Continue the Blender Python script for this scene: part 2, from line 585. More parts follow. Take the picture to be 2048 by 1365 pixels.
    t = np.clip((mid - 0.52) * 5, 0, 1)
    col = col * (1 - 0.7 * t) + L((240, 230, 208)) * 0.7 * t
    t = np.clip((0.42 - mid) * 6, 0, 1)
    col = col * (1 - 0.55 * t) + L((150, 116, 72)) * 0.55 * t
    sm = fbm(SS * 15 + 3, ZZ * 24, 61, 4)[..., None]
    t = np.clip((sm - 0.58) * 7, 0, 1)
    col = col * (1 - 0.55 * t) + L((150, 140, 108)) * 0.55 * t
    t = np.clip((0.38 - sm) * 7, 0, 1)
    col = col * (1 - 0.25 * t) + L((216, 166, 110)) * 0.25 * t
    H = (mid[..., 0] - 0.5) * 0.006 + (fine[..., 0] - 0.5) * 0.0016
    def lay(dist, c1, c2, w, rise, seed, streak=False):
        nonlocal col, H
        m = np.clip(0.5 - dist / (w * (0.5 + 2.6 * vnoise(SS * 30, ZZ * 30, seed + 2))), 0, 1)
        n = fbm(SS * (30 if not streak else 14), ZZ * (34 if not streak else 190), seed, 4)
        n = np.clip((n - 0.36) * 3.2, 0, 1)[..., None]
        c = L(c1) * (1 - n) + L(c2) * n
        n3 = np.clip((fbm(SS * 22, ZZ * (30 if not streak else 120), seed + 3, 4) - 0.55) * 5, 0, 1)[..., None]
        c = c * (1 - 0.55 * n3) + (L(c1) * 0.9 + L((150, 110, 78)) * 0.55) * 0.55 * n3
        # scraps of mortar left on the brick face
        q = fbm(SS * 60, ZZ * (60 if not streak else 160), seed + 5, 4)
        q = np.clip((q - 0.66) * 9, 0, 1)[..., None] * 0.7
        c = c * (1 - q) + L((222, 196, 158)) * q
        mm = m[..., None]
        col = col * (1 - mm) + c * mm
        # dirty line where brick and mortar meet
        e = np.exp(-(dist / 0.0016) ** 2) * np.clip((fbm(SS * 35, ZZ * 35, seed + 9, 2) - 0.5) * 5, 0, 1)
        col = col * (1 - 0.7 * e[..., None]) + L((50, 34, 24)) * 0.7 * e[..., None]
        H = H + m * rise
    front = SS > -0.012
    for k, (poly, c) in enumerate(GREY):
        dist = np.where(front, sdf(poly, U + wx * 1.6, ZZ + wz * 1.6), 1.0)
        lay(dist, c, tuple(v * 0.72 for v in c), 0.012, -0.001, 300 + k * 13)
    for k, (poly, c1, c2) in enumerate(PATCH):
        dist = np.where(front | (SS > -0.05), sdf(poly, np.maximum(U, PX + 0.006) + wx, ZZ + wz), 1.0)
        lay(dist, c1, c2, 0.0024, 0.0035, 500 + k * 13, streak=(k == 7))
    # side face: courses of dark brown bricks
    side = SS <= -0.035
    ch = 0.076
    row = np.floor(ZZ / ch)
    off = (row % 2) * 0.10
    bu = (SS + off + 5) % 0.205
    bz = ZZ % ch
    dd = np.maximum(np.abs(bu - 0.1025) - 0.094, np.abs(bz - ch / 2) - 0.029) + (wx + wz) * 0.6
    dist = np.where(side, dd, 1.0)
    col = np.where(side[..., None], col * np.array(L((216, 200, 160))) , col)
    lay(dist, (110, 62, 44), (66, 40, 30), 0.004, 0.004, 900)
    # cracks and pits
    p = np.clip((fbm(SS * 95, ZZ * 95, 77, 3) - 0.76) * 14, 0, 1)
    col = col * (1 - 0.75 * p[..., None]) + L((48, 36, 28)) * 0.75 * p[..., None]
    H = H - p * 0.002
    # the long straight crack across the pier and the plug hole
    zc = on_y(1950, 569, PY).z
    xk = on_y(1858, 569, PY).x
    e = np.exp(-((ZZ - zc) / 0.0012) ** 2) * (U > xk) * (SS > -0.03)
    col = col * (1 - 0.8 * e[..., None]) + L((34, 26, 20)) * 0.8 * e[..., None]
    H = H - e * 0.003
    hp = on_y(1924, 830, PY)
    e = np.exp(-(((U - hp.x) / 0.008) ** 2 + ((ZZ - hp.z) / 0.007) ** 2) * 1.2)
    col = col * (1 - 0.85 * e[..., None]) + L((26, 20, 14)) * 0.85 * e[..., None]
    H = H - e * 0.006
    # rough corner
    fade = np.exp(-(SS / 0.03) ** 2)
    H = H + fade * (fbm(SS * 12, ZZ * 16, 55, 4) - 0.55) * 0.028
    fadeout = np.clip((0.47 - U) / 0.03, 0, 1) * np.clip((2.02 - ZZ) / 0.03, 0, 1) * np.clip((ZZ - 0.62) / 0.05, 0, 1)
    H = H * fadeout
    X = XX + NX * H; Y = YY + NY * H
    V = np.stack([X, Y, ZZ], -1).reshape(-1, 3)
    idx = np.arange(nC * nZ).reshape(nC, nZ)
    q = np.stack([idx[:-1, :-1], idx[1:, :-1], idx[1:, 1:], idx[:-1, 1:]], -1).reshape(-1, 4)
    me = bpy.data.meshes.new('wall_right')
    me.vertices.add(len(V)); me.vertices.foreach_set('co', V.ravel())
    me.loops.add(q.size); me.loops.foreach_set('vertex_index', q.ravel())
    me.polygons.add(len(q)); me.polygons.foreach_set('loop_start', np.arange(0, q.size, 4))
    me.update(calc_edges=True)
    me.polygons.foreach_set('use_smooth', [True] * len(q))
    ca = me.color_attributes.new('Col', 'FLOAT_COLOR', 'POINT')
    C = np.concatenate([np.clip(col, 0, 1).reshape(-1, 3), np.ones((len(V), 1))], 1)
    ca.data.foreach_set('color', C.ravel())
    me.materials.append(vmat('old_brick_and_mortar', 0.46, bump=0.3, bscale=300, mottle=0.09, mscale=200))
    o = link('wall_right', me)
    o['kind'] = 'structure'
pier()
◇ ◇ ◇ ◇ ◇
■ **Goal**:
Output exactly one stretch of the listing: from the line containing "bu = (SS + off + 5) % 0.205" through the line containing "col = np.where(side[..., None], col", both end lines included.

■ **Answer to the task**:
    bu = (SS + off + 5) % 0.205
    bz = ZZ % ch
    dd = np.maximum(np.abs(bu - 0.1025) - 0.094, np.abs(bz - ch / 2) - 0.029) + (wx + wz) * 0.6
    dist = np.where(side, dd, 1.0)
    col = np.where(side[..., None], col * np.array(L((216, 200, 160))) , col)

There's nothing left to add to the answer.